**DATASET CONTENT**
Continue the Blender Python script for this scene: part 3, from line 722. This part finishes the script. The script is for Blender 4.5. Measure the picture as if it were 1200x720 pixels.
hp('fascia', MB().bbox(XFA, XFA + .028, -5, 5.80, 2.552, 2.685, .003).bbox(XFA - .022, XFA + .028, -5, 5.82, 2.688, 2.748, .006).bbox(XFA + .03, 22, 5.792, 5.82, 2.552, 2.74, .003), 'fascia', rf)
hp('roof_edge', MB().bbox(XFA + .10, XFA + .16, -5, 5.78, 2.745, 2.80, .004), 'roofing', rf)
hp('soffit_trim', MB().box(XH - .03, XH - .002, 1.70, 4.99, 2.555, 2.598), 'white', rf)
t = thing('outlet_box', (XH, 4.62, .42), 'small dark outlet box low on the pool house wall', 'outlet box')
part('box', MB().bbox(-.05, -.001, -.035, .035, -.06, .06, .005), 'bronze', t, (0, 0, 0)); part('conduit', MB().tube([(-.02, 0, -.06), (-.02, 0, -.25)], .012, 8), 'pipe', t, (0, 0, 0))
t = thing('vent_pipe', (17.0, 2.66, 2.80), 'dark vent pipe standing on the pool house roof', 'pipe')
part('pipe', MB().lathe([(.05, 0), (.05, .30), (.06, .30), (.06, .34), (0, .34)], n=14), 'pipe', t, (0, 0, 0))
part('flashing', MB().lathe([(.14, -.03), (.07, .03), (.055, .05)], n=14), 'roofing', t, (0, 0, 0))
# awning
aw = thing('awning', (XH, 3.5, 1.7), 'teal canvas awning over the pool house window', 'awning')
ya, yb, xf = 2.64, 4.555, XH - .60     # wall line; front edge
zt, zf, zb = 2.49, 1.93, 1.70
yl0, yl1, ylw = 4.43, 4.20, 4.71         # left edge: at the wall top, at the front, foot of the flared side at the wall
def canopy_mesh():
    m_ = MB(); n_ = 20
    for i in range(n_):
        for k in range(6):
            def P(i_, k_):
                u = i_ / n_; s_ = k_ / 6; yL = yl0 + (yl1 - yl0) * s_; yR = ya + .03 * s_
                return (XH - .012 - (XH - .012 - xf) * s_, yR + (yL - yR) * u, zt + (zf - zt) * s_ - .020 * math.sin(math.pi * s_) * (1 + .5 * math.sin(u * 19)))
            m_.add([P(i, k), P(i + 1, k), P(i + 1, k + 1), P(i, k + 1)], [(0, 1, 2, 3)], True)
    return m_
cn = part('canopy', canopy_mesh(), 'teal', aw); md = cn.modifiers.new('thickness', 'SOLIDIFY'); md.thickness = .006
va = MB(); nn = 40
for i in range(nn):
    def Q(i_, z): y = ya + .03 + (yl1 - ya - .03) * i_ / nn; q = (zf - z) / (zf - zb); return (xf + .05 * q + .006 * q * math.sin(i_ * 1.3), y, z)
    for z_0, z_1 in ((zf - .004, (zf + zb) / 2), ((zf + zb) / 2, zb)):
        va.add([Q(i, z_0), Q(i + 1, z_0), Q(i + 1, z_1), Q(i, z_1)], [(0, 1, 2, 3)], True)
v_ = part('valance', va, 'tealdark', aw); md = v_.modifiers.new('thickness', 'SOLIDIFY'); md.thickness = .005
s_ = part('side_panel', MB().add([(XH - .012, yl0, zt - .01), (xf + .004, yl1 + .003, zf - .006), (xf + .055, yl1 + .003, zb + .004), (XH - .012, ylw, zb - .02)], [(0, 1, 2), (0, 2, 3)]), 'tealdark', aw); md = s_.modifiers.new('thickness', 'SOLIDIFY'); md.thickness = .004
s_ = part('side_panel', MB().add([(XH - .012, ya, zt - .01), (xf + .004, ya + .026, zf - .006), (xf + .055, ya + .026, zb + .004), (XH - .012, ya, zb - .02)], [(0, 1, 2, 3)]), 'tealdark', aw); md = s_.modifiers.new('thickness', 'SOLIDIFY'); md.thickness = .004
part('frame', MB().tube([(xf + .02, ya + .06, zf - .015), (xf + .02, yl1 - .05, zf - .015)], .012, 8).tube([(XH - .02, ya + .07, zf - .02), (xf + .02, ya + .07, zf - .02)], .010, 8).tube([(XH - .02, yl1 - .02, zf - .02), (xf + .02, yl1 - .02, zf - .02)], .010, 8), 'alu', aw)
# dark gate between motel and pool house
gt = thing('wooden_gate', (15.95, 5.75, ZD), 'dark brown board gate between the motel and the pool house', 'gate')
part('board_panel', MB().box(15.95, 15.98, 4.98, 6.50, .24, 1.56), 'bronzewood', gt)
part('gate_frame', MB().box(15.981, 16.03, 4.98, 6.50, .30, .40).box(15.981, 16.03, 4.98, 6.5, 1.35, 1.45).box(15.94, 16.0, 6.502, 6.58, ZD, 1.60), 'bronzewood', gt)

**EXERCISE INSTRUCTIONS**
Write out the data exactly as it stands.

**WORKED SOLUTION**
Continue the Blender Python script for this scene: part 3, from line 722. This part finishes the script. The script is for Blender 4.5. Measure the picture as if it were 1200x720 pixels.
hp('fascia', MB().bbox(XFA, XFA + .028, -5, 5.80, 2.552, 2.685, .003).bbox(XFA - .022, XFA + .028, -5, 5.82, 2.688, 2.748, .006).bbox(XFA + .03, 22, 5.792, 5.82, 2.552, 2.74, .003), 'fascia', rf)
hp('roof_edge', MB().bbox(XFA + .10, XFA + .16, -5, 5.78, 2.745, 2.80, .004), 'roofing', rf)
hp('soffit_trim', MB().box(XH - .03, XH - .002, 1.70, 4.99, 2.555, 2.598), 'white', rf)
t = thing('outlet_box', (XH, 4.62, .42), 'small dark outlet box low on the pool house wall', 'outlet box')
part('box', MB().bbox(-.05, -.001, -.035, .035, -.06, .06, .005), 'bronze', t, (0, 0, 0)); part('conduit', MB().tube([(-.02, 0, -.06), (-.02, 0, -.25)], .012, 8), 'pipe', t, (0, 0, 0))
t = thing('vent_pipe', (17.0, 2.66, 2.80), 'dark vent pipe standing on the pool house roof', 'pipe')
part('pipe', MB().lathe([(.05, 0), (.05, .30), (.06, .30), (.06, .34), (0, .34)], n=14), 'pipe', t, (0, 0, 0))
part('flashing', MB().lathe([(.14, -.03), (.07, .03), (.055, .05)], n=14), 'roofing', t, (0, 0, 0))
# awning
aw = thing('awning', (XH, 3.5, 1.7), 'teal canvas awning over the pool house window', 'awning')
ya, yb, xf = 2.64, 4.555, XH - .60     # wall line; front edge
zt, zf, zb = 2.49, 1.93, 1.70
yl0, yl1, ylw = 4.43, 4.20, 4.71         # left edge: at the wall top, at the front, foot of the flared side at the wall
def canopy_mesh():
    m_ = MB(); n_ = 20
    for i in range(n_):
        for k in range(6):
            def P(i_, k_):
                u = i_ / n_; s_ = k_ / 6; yL = yl0 + (yl1 - yl0) * s_; yR = ya + .03 * s_
                return (XH - .012 - (XH - .012 - xf) * s_, yR + (yL - yR) * u, zt + (zf - zt) * s_ - .020 * math.sin(math.pi * s_) * (1 + .5 * math.sin(u * 19)))
            m_.add([P(i, k), P(i + 1, k), P(i + 1, k + 1), P(i, k + 1)], [(0, 1, 2, 3)], True)
    return m_
cn = part('canopy', canopy_mesh(), 'teal', aw); md = cn.modifiers.new('thickness', 'SOLIDIFY'); md.thickness = .006
va = MB(); nn = 40
for i in range(nn):
    def Q(i_, z): y = ya + .03 + (yl1 - ya - .03) * i_ / nn; q = (zf - z) / (zf - zb); return (xf + .05 * q + .006 * q * math.sin(i_ * 1.3), y, z)
    for z_0, z_1 in ((zf - .004, (zf + zb) / 2), ((zf + zb) / 2, zb)):
        va.add([Q(i, z_0), Q(i + 1, z_0), Q(i + 1, z_1), Q(i, z_1)], [(0, 1, 2, 3)], True)
v_ = part('valance', va, 'tealdark', aw); md = v_.modifiers.new('thickness', 'SOLIDIFY'); md.thickness = .005
s_ = part('side_panel', MB().add([(XH - .012, yl0, zt - .01), (xf + .004, yl1 + .003, zf - .006), (xf + .055, yl1 + .003, zb + .004), (XH - .012, ylw, zb - .02)], [(0, 1, 2), (0, 2, 3)]), 'tealdark', aw); md = s_.modifiers.new('thickness', 'SOLIDIFY'); md.thickness = .004
s_ = part('side_panel', MB().add([(XH - .012, ya, zt - .01), (xf + .004, ya + .026, zf - .006), (xf + .055, ya + .026, zb + .004), (XH - .012, ya, zb - .02)], [(0, 1, 2, 3)]), 'tealdark', aw); md = s_.modifiers.new('thickness', 'SOLIDIFY'); md.thickness = .004
part('frame', MB().tube([(xf + .02, ya + .06, zf - .015), (xf + .02, yl1 - .05, zf - .015)], .012, 8).tube([(XH - .02, ya + .07, zf - .02), (xf + .02, ya + .07, zf - .02)], .010, 8).tube([(XH - .02, yl1 - .02, zf - .02), (xf + .02, yl1 - .02, zf - .02)], .010, 8), 'alu', aw)
# dark gate between motel and pool house
gt = thing('wooden_gate', (15.95, 5.75, ZD), 'dark brown board gate between the motel and the pool house', 'gate')
part('board_panel', MB().box(15.95, 15.98, 4.98, 6.50, .24, 1.56), 'bronzewood', gt)
part('gate_frame', MB().box(15.981, 16.03, 4.98, 6.50, .30, .40).box(15.981, 16.03, 4.98, 6.5, 1.35, 1.45).box(15.94, 16.0, 6.502, 6.58, ZD, 1.60), 'bronzewood', gt)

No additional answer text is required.